### DATA EXCERPTS
* begin *
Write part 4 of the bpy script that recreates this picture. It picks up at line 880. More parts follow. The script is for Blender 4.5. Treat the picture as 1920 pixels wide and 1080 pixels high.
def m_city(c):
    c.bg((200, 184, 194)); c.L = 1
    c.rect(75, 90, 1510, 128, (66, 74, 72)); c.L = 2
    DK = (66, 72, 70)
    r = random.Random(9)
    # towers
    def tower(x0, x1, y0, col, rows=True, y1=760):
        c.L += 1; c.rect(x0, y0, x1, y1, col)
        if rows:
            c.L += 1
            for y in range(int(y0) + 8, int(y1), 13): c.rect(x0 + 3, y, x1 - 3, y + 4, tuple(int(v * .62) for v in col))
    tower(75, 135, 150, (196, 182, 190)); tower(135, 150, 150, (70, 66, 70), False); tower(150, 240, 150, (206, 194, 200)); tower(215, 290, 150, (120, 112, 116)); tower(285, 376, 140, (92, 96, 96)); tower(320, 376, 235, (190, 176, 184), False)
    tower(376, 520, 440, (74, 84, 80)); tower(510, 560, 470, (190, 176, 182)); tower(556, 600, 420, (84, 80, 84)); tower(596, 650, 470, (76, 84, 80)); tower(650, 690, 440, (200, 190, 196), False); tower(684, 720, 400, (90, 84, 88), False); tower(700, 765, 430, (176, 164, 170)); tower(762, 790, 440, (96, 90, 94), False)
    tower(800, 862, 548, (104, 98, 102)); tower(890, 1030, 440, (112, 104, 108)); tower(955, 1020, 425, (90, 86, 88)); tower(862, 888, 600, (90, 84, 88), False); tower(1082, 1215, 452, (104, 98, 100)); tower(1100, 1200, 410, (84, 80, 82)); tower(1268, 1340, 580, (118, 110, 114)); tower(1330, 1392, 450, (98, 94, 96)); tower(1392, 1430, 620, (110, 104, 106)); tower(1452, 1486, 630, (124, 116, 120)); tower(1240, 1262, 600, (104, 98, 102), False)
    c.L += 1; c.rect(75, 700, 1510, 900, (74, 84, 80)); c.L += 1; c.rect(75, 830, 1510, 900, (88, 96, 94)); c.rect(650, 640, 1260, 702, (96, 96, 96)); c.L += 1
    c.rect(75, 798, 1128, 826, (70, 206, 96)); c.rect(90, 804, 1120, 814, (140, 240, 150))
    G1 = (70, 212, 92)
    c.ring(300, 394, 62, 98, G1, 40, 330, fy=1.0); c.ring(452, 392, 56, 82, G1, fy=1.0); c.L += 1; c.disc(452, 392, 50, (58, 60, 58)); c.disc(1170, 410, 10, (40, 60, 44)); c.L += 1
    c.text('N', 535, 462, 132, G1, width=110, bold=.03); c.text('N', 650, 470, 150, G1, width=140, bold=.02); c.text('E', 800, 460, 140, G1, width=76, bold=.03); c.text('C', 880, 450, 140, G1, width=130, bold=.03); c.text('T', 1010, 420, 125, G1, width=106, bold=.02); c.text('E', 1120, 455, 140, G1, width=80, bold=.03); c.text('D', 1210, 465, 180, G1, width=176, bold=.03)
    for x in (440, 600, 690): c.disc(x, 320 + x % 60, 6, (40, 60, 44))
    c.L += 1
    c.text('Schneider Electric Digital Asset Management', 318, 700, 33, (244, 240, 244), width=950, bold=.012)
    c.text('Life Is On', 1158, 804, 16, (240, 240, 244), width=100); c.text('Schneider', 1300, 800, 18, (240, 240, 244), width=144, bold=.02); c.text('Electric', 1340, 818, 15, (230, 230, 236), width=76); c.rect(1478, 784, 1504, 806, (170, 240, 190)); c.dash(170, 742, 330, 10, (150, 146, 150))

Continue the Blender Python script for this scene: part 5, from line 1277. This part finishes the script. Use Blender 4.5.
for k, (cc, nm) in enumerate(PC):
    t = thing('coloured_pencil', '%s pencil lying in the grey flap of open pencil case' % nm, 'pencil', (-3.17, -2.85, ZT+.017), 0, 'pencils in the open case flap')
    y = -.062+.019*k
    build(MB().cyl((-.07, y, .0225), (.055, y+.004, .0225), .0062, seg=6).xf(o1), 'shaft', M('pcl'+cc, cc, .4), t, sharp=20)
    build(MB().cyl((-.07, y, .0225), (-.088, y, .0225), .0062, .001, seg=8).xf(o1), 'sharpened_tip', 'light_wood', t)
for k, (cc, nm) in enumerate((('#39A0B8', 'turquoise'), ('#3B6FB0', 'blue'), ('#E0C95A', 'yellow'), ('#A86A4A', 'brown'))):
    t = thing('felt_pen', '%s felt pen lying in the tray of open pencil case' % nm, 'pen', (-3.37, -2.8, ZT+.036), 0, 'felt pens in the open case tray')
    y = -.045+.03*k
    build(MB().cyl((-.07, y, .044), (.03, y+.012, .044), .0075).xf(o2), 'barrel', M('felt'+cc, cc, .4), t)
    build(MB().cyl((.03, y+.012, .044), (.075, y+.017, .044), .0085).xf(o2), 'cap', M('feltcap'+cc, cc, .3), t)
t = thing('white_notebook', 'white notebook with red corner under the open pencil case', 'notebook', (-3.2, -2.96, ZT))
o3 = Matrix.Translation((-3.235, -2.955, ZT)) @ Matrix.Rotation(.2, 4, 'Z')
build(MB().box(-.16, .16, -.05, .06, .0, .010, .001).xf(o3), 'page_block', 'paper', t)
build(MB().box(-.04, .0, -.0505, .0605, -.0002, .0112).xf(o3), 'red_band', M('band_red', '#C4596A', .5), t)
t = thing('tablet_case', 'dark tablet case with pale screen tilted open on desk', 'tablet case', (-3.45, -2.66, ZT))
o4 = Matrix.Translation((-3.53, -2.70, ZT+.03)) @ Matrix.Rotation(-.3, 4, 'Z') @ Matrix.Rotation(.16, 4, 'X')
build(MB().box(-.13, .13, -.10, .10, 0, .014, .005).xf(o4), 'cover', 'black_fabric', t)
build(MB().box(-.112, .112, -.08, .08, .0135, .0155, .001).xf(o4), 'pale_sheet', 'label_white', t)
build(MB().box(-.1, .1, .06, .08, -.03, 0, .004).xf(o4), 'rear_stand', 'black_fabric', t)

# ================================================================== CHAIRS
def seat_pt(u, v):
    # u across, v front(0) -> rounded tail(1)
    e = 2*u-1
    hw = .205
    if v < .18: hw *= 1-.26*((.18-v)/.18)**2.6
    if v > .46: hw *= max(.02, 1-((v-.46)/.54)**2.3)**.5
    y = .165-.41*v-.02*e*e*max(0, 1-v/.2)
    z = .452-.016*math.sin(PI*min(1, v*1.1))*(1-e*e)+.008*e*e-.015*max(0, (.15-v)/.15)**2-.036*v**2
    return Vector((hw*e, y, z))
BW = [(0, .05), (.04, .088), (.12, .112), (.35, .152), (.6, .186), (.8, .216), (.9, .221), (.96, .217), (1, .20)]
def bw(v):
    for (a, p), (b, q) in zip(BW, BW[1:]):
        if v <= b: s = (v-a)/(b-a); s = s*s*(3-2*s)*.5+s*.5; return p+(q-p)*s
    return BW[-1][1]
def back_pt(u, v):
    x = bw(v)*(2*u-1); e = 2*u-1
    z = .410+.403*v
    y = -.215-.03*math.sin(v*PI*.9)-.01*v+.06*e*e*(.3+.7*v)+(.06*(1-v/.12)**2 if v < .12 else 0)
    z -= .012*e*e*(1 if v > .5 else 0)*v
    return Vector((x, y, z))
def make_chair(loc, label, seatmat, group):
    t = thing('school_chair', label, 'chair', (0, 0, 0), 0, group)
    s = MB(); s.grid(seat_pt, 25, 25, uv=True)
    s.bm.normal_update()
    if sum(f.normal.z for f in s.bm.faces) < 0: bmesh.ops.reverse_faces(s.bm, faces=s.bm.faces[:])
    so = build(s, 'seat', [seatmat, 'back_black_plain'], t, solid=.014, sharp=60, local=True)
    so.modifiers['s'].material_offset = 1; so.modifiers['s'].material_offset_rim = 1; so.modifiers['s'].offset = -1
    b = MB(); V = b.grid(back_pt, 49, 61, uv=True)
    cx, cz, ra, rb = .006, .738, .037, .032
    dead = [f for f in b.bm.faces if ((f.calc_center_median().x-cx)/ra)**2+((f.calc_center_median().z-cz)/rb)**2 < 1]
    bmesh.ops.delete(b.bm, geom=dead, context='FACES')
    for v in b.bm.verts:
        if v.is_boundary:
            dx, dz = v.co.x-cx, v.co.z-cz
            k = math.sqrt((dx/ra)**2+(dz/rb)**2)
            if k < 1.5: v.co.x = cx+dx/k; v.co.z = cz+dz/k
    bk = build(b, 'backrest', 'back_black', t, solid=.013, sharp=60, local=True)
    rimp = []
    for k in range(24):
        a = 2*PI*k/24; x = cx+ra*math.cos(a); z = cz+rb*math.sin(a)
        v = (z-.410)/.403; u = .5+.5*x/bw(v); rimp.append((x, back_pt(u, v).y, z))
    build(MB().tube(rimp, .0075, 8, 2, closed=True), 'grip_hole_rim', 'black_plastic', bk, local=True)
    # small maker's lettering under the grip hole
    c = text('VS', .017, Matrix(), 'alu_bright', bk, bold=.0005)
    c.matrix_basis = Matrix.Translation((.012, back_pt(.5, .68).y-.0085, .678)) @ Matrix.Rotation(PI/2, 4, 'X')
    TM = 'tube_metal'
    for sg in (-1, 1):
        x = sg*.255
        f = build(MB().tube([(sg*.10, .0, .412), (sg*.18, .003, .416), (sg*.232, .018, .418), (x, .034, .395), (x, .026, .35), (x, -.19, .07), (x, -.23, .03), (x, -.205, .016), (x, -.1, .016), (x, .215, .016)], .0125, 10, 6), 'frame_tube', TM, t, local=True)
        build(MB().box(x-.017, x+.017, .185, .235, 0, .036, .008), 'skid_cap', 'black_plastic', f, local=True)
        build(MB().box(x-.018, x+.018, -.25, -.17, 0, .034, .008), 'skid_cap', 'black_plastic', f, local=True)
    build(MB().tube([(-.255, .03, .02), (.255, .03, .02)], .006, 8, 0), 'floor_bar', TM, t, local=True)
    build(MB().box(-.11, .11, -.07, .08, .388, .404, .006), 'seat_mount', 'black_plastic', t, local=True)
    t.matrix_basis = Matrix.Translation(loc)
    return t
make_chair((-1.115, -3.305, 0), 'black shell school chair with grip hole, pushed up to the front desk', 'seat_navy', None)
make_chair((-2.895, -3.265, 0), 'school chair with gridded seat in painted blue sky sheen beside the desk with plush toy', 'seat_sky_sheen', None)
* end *
### AIM
Exactly and only the lines from the line with "Continue the Blender" to the line with "0, .004).xf(o4), 'rear_stand', 'black_fabric', t)", both included, are to be printed.

### FINISHED EXERCISE
Continue the Blender Python script for this scene: part 5, from line 1277. This part finishes the script. Use Blender 4.5.
for k, (cc, nm) in enumerate(PC):
    t = thing('coloured_pencil', '%s pencil lying in the grey flap of open pencil case' % nm, 'pencil', (-3.17, -2.85, ZT+.017), 0, 'pencils in the open case flap')
    y = -.062+.019*k
    build(MB().cyl((-.07, y, .0225), (.055, y+.004, .0225), .0062, seg=6).xf(o1), 'shaft', M('pcl'+cc, cc, .4), t, sharp=20)
    build(MB().cyl((-.07, y, .0225), (-.088, y, .0225), .0062, .001, seg=8).xf(o1), 'sharpened_tip', 'light_wood', t)
for k, (cc, nm) in enumerate((('#39A0B8', 'turquoise'), ('#3B6FB0', 'blue'), ('#E0C95A', 'yellow'), ('#A86A4A', 'brown'))):
    t = thing('felt_pen', '%s felt pen lying in the tray of open pencil case' % nm, 'pen', (-3.37, -2.8, ZT+.036), 0, 'felt pens in the open case tray')
    y = -.045+.03*k
    build(MB().cyl((-.07, y, .044), (.03, y+.012, .044), .0075).xf(o2), 'barrel', M('felt'+cc, cc, .4), t)
    build(MB().cyl((.03, y+.012, .044), (.075, y+.017, .044), .0085).xf(o2), 'cap', M('feltcap'+cc, cc, .3), t)
t = thing('white_notebook', 'white notebook with red corner under the open pencil case', 'notebook', (-3.2, -2.96, ZT))
o3 = Matrix.Translation((-3.235, -2.955, ZT)) @ Matrix.Rotation(.2, 4, 'Z')
build(MB().box(-.16, .16, -.05, .06, .0, .010, .001).xf(o3), 'page_block', 'paper', t)
build(MB().box(-.04, .0, -.0505, .0605, -.0002, .0112).xf(o3), 'red_band', M('band_red', '#C4596A', .5), t)
t = thing('tablet_case', 'dark tablet case with pale screen tilted open on desk', 'tablet case', (-3.45, -2.66, ZT))
o4 = Matrix.Translation((-3.53, -2.70, ZT+.03)) @ Matrix.Rotation(-.3, 4, 'Z') @ Matrix.Rotation(.16, 4, 'X')
build(MB().box(-.13, .13, -.10, .10, 0, .014, .005).xf(o4), 'cover', 'black_fabric', t)
build(MB().box(-.112, .112, -.08, .08, .0135, .0155, .001).xf(o4), 'pale_sheet', 'label_white', t)
build(MB().box(-.1, .1, .06, .08, -.03, 0, .004).xf(o4), 'rear_stand', 'black_fabric', t)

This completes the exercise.